Requirements:
Among the lines of these entries, how many hold the word "wide"? State only the number.

[Rows from a 3D scene dataset]
◇ ◇ ◇ ◇

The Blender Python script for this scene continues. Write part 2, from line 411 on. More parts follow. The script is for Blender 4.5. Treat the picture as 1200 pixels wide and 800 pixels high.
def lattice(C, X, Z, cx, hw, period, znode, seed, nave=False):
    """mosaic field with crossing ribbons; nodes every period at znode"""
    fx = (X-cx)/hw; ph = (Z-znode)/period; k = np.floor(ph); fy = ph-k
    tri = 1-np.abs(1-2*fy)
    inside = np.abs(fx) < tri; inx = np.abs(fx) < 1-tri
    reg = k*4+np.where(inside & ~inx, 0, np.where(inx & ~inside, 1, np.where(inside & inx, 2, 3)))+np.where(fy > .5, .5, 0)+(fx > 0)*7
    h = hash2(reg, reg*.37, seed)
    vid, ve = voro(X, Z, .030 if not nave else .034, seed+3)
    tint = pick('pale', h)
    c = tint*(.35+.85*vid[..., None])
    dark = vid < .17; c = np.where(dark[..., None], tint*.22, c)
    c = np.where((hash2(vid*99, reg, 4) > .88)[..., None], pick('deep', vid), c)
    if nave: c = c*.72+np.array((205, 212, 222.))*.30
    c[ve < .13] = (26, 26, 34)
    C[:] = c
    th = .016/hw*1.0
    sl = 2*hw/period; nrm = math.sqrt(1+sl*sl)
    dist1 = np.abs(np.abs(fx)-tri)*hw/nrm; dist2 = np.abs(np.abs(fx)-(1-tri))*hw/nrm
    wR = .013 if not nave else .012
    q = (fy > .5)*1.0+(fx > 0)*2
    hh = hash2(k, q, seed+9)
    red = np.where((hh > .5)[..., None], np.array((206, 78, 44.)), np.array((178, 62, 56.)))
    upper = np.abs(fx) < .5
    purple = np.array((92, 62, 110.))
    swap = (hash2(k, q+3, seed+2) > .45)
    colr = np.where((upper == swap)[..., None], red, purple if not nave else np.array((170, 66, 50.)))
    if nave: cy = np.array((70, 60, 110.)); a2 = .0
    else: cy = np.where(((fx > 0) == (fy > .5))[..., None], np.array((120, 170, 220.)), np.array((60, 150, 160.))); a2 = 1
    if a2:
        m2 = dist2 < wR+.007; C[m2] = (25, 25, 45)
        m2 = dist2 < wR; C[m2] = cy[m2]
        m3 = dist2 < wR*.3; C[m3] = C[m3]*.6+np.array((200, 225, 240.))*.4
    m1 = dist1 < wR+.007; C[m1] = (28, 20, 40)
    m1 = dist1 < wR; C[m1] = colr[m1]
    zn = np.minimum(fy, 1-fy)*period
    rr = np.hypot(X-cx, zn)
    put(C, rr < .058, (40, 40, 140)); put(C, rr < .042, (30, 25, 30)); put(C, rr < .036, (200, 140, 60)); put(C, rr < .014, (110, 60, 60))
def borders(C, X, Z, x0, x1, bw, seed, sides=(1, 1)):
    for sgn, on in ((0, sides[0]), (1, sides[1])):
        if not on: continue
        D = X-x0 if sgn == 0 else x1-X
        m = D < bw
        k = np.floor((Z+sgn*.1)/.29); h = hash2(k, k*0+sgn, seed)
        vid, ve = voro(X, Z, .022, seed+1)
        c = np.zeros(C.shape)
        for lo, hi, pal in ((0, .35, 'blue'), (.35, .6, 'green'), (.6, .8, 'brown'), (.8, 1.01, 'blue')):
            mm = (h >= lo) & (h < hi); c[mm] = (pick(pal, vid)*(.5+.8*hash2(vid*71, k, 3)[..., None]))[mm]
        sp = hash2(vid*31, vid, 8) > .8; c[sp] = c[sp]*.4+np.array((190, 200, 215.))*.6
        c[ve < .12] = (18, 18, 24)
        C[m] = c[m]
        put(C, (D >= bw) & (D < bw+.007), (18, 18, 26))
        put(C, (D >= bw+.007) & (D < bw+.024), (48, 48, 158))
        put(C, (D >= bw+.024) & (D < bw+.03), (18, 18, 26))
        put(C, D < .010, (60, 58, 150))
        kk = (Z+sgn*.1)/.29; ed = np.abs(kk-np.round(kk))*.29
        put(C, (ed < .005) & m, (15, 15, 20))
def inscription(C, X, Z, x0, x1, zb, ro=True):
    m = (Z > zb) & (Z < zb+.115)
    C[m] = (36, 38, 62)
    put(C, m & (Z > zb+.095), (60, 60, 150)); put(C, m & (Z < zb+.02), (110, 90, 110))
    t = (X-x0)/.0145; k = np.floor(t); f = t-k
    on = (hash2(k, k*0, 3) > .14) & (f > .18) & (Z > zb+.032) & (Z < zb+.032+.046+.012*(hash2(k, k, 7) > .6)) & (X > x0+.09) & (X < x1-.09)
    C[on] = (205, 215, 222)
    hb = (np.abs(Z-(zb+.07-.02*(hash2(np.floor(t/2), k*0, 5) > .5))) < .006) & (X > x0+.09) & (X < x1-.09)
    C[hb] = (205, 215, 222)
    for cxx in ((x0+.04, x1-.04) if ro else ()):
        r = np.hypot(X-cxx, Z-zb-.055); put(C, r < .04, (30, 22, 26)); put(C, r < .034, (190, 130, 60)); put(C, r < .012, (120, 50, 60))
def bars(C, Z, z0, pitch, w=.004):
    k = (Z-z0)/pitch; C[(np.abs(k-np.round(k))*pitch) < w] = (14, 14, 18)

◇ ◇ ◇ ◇

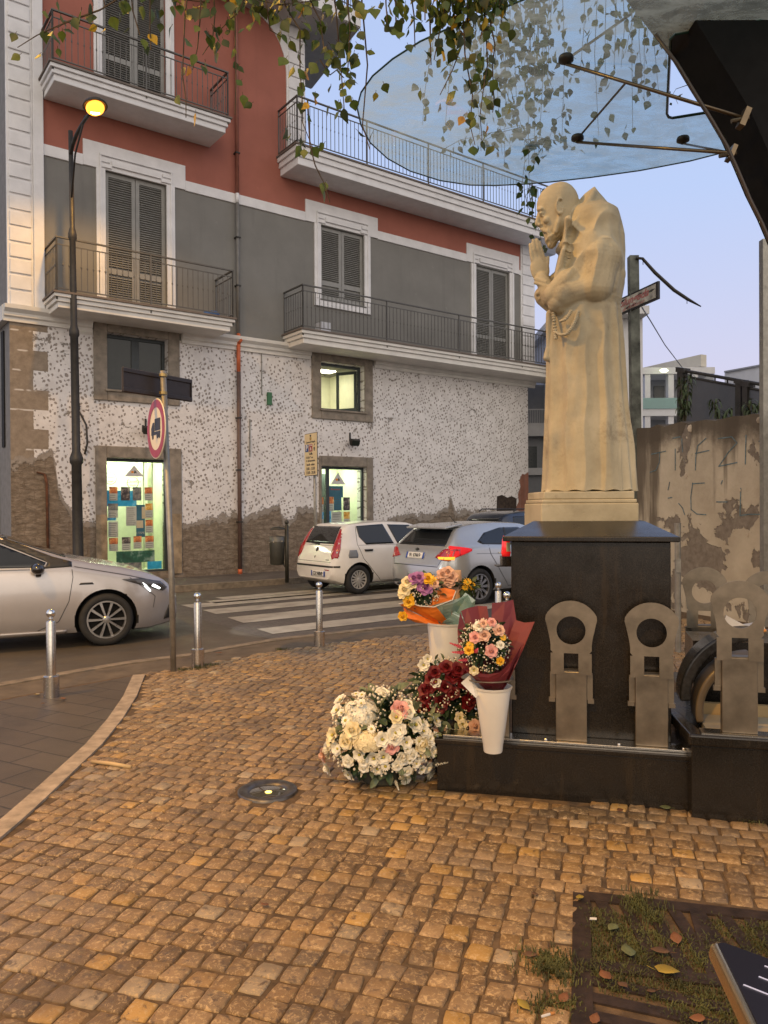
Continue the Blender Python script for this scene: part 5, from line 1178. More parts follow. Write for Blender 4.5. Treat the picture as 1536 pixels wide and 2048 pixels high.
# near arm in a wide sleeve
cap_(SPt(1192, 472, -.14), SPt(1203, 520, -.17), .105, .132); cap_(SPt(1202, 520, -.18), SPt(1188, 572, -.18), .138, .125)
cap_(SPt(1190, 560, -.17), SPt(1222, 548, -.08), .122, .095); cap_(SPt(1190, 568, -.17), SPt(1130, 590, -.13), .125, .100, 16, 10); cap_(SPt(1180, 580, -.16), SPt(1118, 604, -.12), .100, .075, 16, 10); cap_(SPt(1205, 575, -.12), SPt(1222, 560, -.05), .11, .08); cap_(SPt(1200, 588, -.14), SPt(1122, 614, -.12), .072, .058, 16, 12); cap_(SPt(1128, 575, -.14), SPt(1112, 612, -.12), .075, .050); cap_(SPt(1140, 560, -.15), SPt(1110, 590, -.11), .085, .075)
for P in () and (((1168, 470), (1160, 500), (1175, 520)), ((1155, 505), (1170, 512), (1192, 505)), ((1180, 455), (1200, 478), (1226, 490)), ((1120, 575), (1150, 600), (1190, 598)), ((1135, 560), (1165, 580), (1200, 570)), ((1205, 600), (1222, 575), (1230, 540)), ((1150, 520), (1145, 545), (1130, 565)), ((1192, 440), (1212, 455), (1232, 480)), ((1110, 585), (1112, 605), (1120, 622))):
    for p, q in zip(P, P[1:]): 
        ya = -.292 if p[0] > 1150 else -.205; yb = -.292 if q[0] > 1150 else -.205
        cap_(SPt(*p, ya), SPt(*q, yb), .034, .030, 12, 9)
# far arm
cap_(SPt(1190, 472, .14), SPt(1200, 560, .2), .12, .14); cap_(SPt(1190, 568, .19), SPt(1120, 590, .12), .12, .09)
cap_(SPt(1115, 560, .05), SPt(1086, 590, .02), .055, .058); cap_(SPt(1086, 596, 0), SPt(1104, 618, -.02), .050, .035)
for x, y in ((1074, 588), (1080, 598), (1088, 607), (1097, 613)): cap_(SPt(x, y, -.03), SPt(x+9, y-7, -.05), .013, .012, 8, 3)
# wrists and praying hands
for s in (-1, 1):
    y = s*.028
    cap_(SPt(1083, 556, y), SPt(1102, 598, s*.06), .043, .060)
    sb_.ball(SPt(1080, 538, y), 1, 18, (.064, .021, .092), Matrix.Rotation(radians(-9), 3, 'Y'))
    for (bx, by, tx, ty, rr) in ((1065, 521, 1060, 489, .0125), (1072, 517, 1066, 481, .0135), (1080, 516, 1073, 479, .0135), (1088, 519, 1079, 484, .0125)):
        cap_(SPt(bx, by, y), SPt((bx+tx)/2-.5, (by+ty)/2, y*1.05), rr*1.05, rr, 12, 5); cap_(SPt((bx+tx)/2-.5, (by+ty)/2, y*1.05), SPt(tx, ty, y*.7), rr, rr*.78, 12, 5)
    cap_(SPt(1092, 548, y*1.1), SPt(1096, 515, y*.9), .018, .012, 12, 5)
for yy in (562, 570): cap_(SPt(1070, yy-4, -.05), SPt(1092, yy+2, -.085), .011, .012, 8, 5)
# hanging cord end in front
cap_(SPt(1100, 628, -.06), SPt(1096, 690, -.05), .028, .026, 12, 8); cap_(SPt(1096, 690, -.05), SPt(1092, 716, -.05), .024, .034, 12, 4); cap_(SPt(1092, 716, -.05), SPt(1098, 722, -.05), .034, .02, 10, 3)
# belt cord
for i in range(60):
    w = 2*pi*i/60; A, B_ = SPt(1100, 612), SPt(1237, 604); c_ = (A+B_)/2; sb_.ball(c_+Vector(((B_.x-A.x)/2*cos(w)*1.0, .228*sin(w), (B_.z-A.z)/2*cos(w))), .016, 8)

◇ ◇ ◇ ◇

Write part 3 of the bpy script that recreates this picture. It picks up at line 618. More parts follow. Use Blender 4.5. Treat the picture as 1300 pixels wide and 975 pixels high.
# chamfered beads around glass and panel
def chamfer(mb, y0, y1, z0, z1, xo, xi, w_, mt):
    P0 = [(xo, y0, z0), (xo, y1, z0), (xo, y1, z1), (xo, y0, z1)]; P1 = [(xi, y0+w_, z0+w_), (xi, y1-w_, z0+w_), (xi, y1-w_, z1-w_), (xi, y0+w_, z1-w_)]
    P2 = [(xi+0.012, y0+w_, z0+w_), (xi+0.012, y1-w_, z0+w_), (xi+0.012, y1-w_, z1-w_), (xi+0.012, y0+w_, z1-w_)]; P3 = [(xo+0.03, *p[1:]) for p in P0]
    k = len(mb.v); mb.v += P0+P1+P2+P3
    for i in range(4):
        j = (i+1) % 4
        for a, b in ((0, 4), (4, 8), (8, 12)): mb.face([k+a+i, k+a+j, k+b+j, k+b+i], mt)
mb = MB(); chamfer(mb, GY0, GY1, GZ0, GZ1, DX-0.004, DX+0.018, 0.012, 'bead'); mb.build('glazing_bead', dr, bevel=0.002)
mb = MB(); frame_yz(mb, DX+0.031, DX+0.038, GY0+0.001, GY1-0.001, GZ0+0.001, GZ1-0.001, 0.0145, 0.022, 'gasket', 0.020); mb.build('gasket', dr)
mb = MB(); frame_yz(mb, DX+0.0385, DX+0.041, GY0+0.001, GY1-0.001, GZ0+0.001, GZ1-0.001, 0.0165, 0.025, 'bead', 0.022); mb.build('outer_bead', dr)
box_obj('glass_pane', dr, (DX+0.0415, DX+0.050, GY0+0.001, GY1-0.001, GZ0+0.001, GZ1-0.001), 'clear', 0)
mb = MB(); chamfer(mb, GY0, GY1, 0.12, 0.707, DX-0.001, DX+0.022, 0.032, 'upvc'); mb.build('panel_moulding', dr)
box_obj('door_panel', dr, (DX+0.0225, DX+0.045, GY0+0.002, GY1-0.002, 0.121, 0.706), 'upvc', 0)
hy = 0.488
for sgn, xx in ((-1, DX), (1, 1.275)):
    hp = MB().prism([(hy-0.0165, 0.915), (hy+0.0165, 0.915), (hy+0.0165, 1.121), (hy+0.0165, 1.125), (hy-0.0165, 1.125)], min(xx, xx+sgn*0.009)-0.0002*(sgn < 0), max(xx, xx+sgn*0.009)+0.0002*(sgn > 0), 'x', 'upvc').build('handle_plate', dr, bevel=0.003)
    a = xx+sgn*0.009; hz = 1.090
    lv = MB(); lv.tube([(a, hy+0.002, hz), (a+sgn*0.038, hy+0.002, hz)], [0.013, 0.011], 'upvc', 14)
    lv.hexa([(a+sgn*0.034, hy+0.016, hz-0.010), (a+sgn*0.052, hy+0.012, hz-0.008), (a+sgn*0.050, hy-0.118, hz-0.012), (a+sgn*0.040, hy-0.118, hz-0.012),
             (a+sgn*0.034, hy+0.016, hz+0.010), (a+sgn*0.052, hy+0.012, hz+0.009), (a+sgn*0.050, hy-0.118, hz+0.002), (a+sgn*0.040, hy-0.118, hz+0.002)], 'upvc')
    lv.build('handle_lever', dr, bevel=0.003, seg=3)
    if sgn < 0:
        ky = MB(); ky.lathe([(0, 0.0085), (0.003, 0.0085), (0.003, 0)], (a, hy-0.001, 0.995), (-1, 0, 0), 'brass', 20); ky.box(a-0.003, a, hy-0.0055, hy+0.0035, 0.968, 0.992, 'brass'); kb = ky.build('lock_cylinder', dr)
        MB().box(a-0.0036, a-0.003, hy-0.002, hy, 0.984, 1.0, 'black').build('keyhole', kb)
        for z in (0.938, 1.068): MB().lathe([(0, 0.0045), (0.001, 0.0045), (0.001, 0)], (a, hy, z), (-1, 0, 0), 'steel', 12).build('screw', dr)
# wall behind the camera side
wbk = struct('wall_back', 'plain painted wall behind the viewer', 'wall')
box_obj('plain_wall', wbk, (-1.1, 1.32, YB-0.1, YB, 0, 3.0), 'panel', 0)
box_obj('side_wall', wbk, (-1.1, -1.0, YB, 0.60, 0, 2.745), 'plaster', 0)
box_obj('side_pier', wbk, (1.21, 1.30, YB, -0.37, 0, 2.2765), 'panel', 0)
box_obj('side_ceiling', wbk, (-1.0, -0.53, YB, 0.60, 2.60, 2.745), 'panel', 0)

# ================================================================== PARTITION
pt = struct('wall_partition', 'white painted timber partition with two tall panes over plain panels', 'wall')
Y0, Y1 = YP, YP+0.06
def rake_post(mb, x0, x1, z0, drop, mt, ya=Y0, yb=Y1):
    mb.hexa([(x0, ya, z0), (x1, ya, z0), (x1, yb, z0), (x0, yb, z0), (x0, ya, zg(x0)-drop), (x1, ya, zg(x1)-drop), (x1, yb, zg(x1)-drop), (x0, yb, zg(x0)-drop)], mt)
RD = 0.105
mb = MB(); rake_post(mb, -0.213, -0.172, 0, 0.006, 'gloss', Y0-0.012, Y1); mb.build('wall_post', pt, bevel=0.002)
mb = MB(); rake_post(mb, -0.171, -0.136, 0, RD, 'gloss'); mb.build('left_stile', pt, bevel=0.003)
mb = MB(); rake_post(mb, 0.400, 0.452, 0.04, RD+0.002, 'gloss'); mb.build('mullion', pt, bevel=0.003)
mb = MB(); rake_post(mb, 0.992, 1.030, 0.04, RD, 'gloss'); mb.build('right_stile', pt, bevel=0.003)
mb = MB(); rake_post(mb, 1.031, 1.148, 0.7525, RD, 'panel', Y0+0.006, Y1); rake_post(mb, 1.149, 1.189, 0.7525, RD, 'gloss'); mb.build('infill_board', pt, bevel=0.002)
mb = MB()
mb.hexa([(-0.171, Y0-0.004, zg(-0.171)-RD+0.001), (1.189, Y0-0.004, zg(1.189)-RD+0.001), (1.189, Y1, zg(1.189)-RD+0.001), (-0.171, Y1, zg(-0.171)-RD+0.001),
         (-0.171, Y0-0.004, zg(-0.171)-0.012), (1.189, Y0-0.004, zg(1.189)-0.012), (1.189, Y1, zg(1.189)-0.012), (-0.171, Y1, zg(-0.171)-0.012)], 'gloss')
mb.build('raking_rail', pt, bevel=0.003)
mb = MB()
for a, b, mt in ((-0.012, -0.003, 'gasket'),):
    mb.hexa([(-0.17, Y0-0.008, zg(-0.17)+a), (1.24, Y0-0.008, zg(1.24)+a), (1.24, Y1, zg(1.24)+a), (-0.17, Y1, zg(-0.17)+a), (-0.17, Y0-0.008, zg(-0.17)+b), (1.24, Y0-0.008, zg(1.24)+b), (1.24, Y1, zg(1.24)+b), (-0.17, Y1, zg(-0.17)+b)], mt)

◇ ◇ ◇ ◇

Reply to the exercise:
4